Google Translate Just Got 60% Better By Working On Whole Sentences

If you are translating text or speech, it seems obvious that you should read a whole sentence before figuring out what it means. But this hasn’t been so easy for computers—in part because the work sucks up so many resources. So Google Translate has had to get by with looking at pieces of sentences, words, and phrases, and translating them individually. On Tuesday, Google announced a new system called Google Neural Machine Translation (GNMT) that works on whole sentences and improves accuracy about 60% on average over the old phrase-based machine translation (PBMT), including on notoriously difficult Chinese-to-English translations. This is the first translation to roll out to the Google Translate mobile and web apps, available now.

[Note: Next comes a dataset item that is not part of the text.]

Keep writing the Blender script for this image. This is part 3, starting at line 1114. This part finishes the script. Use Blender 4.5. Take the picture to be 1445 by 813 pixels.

The science behind Google’s news gets pretty complicated pretty quickly in the search giant’s full research paper. But the gist is: Google’s new GNMT system speeds things up by getting a tad sloppy with the math and running the work in parallel over the many cores in computer graphics chips (GPUs). Neural networks roughly mimic how the brain works by refining data through successive layers of processing unites (neurons). With the efficiency improvements, GMNT can stack up eight layers to work on decoding each sentence in one language and eight layers to compose a new sentence in the other language. It provides a limited amount of leniency for error in each neural layer in order to support more layers and ultimately get better results.

No matter how well you train artificial intelligence translation on a language, it won’t learn every esoteric word of understand all names. In the past, Google just copied the word over to the translation, in the hope that it would be the same in each language. But now it breaks words it doesn’t know into pieces that it might be able to figure out, which Google says makes it less likely to flub difficult words.

That said, Google admits that it still makes plenty of mistakes, like dropping words from the original language. Also, reading whole sentences is an improvement, but Google still isn’t that good at seeing how sentences relate to each other, so whole translated paragraphs might read pretty clunky.